Areas of Exploration


These three Areas of Exploration (AoEs) offer three different approaches to understanding texts. It helps to think of them as lenses through which you can read texts. The questions provided below are useful starting point for discussion and textual analysis. While students are expected to spend an equal amount of time on each AoE (50 hours on each AoE at standard level (SL) and 80 hours on each AoE at higher level (HL)), and explore an equal amount of literary works in relation to each AoE (at least 1 work for each AoE at SL and 2 works for each AoE at HL), students will most likely explore multiple areas with multiple works and texts simultaneously.

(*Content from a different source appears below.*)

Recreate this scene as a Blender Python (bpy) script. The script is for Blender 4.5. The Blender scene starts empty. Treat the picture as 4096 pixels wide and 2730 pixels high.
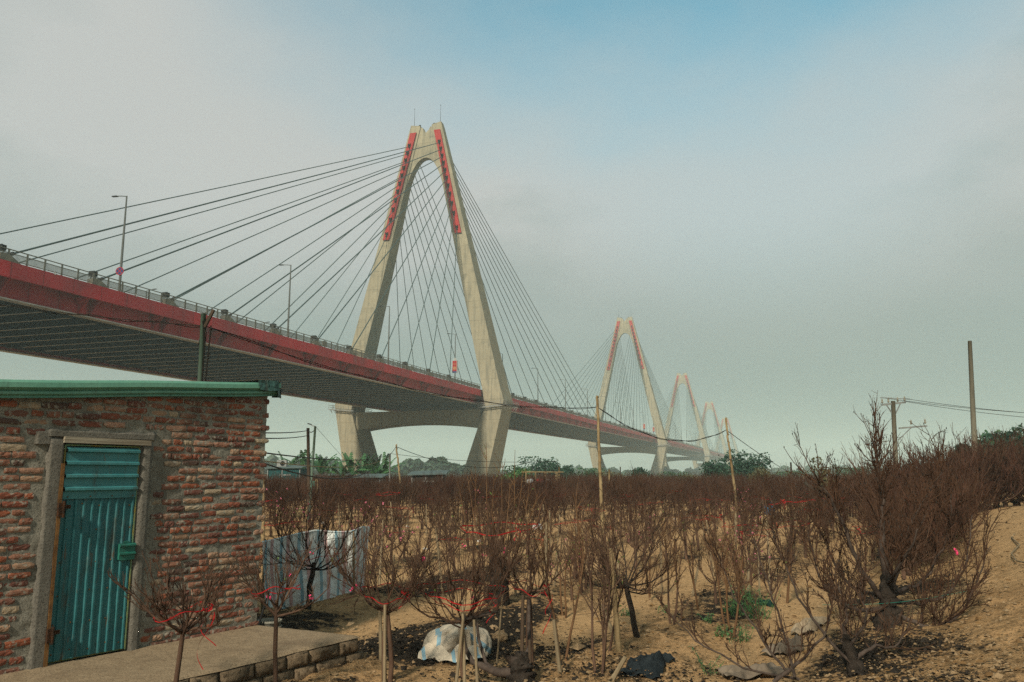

The wording of the questions has been altered to avoid copyright issues with the IB. You can print out the A6 cards below for classroom activities.

A6 cards: 'Areas of exploration'
Readers, writers, texts

  1. How and why do people study language and literature?
  2. How are readers affected by texts in different ways?
  3. In what ways do readers and writers construct ‘meaning’ through texts?
  4. How can the use of language in different types of texts vary? 
  5. How do the style and structure of a text affect its meaning?
  6. How can texts challenge readers or offer insight?
Time and space

  1. How can the cultural and historical context of a text influence the way it is written or received? 
  2. How do readers approach texts from times and cultures that are different from their own? 
  3. How can texts offer insight into another culture? 
  4. How can the meaning and impact of a text change over time? 
  5. How can texts reflect, represent or shape cultural practices? 
  6. How can language reflect people’s sense of identity or place in society?

Intertextuality: connecting texts

  1. How can texts be typical or atypical, conventional or unconventional? 
  2. How can the conventions of a text type evolve over time? 
  3. What can diverse texts have in common?  
  4. To what extent can a text be considered a ‘classic’?
  5. How can different texts offer different perspectives on a topic, issue or theme? 
  6. How can comparing and interpreting texts be transformative for the reader?